When I was young, I idolised my very much older brother. So much so that I recall he once said something to me about the way I wouldn’t eat my watermelon right down to the white part and it hurt me so much that I decided, there and then, never to eat watermelon again. Note that I didn’t decide to simply eat it right down to the quick as he was suggesting I should!
I must have liked watermelon because I don’t remember ever eating anything I didn’t like without a fair amount of turmoil. But, click, just like that I turned off the receptor that said watermelon was an acceptable food. It has to be said that watermelon has passed my lips in the intervening years – mixed into fruit salad, for example, when it would be a little difficult to single it out and leave it in the bowl – but really I have steered clear of it for more than 40 years on, basically, a whim.

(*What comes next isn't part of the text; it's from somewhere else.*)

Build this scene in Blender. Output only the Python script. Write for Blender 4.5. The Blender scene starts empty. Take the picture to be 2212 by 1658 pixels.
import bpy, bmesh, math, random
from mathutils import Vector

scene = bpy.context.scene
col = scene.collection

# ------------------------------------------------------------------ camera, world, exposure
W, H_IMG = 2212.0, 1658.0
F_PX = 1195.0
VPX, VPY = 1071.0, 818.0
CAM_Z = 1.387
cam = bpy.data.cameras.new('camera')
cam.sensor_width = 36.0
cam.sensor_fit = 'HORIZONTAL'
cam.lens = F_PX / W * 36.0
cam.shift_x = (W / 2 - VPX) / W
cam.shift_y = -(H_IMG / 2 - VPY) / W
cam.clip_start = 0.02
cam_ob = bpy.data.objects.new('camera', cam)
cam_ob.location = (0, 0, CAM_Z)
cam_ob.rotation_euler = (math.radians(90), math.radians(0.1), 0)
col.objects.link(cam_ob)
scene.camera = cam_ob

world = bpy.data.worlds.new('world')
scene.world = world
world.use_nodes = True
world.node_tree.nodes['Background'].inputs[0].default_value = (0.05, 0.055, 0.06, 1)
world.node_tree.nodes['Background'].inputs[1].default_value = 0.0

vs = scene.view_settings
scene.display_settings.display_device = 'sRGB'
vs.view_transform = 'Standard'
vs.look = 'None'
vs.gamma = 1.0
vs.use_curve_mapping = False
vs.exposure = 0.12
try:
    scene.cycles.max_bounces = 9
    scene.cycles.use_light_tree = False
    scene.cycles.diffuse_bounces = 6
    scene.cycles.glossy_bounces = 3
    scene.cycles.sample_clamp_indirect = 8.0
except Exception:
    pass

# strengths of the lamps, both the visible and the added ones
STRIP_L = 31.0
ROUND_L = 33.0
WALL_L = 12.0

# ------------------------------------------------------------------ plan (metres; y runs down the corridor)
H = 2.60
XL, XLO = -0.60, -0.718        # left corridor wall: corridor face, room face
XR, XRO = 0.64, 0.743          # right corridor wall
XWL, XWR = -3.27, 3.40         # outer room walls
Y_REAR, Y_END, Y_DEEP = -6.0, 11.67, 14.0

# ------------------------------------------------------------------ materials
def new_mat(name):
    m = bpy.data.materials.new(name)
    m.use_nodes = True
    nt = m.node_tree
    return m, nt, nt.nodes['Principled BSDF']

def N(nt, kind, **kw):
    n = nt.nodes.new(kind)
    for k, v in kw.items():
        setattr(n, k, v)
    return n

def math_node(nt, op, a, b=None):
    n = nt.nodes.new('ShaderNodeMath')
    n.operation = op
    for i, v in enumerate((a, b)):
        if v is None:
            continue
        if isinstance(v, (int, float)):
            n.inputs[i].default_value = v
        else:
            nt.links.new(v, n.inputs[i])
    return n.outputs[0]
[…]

Why am I dredging up about this long-ago piece of unimportance? Because I have realised there is a little gem hidden in its depths that sometimes evades us. And that is, it’s not always as difficult as we think to delete something from our lives. Really. Sometimes it’s a case of the decision being made when the emotional environment is exactly right. There is no further angst, no affirmations required, no need to think about it deeply ever again. From that moment on, it’s just the new normal.
Perhaps we can replicate that accidental success I had when the emotions of the moment made the decision stick so easily. We can spend a little time delving into our emotions and getting them to work for us in a way that helps move us towards our aspirations.
Food for thought. And at least you don’t have to spit out the pips.